To qualify for the pension, McDonough had a lobbying client, the Merrimack Education Center, put him on the payroll of a related agency, the Merrimack Special Education Collaborative, which provides education and treatment services for special needs students from 10 school districts.

McDonough was the collaborative’s director of public affairs and government relations, though he did not actually perform any duties, officials allege. Neither the employees, nor most of the top officials, knew he was on the payroll. He had no desk, no phone, and no work product, according to former inspector general Gregory Sullivan, whose office uncovered the alleged scheme.

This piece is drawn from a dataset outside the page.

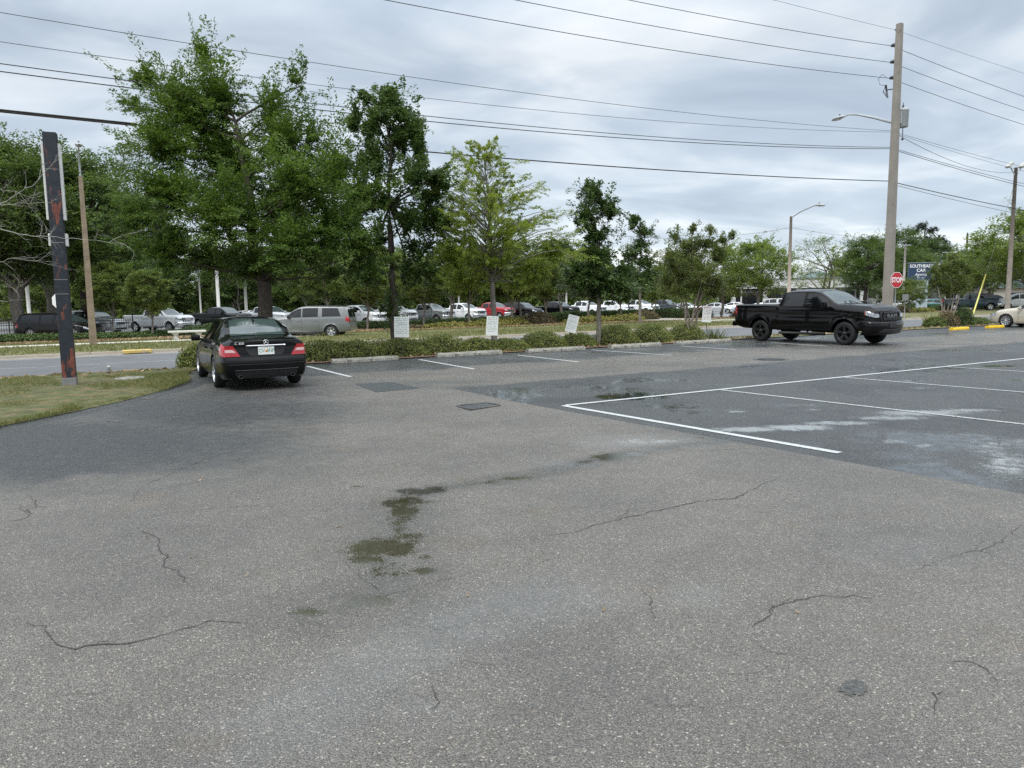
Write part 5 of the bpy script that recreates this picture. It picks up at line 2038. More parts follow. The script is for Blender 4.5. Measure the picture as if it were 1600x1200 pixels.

At the same time, he was working at his lobbying firm, McDonough Associates, earning more than $1 million a year.

The 69-year-old veteran lobbyist was indicted Monday by a Suffolk County grand jury on charges of presentation of a false claim and procurement fraud, the attorney general’s office said. If convicted, he could serve up to five years in prison and be fined up to $10,000.


His former lawyers said they no longer represent McDonough and the Globe could not determine whether he has a new lawyer.

The inspector general’s office referred the case to the attorney general’s office, which began its probe in 2011.

“Mr. McDonough’s actions not only defrauded the state pension system but also were an abuse of funds meant for educating children with special needs,” said Inspector General Glenn A. Cunha. “I am extremely pleased that our long collaboration with the AG’s office in this case has resulted in an indictment.”

In early 2009, McDonough submitted a retirement application to the State Board of Retirement in which he said he was a full-time employee of the Merrimack Special Education Collaborative between 2003 and 2008. Between May 2009 and February 2012, he received a total of $96,515 in pension payments, prosecutors said.

The retirement board suspended McDonough’s pension in February 2012 after the misconduct allegations arose. If convicted, he would forfeit the pension and could be ordered to reimburse the state for the payments he received, officials said.

Officials of the Merrimack Special Education Collaborative, which has changed its name to the Education Collaborative, referred questions to its lawyer, Thomas Lent, who could not be reached for comment.

In a statement, Treasurer Deborah Goldberg, who oversees the state pension system, said her office will “continue to defend our case during the appeal process on behalf of hard-working public servants who have contributed to this fund.


“Protecting the integrity of the public pension system is one of my top responsibilities as treasurer,” she wrote.

A former top executive of the Merrimack Education Center is facing federal charges for allegedly defrauding the state pension system by putting McDonough and three other Education Center employees on the collaborative’s payroll so they could qualify for retirement benefits. Carl A. Nystrom was indicted by a federal grand jury in December 2013.

The former executive director of both the collaborative and the Education Center, John Barranco, has been accused of diverting millions of dollars from the collaborative to pay him and a former girlfriend high salaries and to cover thousands of dollars in personal expenses.

McDonough, formerly of Foxborough, is serving his sentence at Fort Dix, N.J., for his role in the bribery scheme that toppled DiMasi.

A longtime friend of DiMasi’s, McDonough was the lobbyist for the software company Cognos that funneled money to DiMasi as it was looking for multimillion-dollar state contracts.

McDonough, who was also fined $50,000 and ordered to forfeit $250,000, is to be released on Jan. 3, 2018, according to the US Bureau of Prisons website.

Last month, he filed a motion to vacate his sentence, asserting his lawyer did not defend him properly.